%%
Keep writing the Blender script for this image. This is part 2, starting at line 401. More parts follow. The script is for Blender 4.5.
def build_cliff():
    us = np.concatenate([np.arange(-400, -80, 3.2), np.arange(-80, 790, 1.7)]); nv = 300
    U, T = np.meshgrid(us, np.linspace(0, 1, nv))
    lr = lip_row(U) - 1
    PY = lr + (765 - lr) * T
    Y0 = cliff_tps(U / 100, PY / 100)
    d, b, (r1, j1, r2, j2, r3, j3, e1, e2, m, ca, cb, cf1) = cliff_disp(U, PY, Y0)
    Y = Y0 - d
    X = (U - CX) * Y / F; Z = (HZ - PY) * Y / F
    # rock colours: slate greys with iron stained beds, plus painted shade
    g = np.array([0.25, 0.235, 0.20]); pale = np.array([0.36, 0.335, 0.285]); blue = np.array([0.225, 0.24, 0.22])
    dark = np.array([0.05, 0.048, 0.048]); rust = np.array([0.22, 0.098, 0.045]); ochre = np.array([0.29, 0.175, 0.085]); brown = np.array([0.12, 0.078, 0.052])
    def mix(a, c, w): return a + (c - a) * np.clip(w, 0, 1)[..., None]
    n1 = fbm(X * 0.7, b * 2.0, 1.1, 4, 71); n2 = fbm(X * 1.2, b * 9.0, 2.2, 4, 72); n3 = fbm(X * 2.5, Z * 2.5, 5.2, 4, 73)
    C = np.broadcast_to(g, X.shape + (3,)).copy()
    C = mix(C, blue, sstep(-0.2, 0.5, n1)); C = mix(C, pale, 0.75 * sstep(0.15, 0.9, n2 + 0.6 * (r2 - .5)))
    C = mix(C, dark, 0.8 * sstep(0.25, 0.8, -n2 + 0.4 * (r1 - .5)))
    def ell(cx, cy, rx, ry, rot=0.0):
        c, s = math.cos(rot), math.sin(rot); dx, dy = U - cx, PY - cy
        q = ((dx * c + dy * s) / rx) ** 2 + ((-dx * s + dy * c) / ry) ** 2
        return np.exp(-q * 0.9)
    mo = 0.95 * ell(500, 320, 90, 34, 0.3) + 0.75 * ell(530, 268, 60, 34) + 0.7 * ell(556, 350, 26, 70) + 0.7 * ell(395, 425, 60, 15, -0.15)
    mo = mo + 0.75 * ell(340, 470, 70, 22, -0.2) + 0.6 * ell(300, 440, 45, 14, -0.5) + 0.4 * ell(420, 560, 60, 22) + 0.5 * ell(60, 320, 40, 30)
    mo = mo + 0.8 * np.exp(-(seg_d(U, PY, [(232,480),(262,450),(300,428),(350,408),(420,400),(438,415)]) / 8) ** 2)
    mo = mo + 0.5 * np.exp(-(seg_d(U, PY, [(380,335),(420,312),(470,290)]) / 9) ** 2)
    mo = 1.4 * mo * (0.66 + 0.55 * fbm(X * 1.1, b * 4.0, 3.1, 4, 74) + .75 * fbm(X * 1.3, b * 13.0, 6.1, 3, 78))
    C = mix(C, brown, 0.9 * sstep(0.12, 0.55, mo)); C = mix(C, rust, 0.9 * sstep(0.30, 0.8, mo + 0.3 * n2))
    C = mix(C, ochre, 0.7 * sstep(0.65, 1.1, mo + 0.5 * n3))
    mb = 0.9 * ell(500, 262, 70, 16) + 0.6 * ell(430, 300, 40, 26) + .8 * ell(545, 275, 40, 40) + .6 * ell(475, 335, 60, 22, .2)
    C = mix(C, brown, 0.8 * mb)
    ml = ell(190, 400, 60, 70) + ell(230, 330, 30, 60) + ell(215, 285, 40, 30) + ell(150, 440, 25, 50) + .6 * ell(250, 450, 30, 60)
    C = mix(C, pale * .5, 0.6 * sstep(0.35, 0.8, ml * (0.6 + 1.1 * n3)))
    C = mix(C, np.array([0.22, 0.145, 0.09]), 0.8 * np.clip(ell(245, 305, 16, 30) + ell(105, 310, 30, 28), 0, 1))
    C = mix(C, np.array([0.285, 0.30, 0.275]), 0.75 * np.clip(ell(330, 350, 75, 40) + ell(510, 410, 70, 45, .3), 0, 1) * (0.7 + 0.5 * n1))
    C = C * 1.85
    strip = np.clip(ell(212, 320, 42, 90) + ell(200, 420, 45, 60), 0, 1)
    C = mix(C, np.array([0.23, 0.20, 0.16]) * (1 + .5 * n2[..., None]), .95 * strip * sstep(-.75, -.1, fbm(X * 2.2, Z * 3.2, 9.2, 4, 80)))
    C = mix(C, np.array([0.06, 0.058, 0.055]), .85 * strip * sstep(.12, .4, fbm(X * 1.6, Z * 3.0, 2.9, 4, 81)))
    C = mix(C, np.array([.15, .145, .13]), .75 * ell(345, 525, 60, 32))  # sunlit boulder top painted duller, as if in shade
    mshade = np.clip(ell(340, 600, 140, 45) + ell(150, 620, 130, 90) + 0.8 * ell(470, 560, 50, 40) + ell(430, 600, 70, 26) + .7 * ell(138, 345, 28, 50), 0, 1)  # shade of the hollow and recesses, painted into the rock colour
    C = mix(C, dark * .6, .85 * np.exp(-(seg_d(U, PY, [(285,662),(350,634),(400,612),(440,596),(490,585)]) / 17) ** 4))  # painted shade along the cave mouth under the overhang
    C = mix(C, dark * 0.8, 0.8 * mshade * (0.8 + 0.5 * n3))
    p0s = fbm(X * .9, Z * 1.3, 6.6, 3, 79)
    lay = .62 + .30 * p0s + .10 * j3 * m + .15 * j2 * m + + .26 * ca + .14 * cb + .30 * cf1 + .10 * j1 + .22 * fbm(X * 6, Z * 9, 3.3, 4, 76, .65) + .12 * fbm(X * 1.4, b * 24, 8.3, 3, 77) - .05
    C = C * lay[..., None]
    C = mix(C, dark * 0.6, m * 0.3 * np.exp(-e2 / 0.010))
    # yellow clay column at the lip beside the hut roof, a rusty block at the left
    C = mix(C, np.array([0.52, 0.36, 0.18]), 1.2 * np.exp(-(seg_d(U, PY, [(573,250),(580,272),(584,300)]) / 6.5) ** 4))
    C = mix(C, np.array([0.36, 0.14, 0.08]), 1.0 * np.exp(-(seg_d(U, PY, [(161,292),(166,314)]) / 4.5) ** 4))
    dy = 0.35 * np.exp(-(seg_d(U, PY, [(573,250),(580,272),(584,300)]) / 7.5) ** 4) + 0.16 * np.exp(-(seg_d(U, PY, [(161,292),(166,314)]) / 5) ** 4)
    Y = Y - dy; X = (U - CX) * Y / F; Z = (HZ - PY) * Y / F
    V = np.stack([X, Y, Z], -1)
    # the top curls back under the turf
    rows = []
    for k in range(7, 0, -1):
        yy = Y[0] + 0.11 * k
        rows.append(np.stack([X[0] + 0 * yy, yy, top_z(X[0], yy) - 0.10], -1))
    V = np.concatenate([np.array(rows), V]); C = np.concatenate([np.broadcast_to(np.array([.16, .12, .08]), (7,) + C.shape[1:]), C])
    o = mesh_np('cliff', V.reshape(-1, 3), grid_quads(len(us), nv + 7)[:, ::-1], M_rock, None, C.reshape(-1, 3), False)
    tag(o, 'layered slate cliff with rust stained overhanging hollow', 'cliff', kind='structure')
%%
**What is expected:**
Exactly the lines from the line with "C = mix(C, dark * .6, .85" to the line with "lay = .62 +", both included, are to be extracted, and no others.

**Full solution:**
    C = mix(C, dark * .6, .85 * np.exp(-(seg_d(U, PY, [(285,662),(350,634),(400,612),(440,596),(490,585)]) / 17) ** 4))  # painted shade along the cave mouth under the overhang
    C = mix(C, dark * 0.8, 0.8 * mshade * (0.8 + 0.5 * n3))
    p0s = fbm(X * .9, Z * 1.3, 6.6, 3, 79)
    lay = .62 + .30 * p0s + .10 * j3 * m + .15 * j2 * m + + .26 * ca + .14 * cb + .30 * cf1 + .10 * j1 + .22 * fbm(X * 6, Z * 9, 3.3, 4, 76, .65) + .12 * fbm(X * 1.4, b * 24, 8.3, 3, 77) - .05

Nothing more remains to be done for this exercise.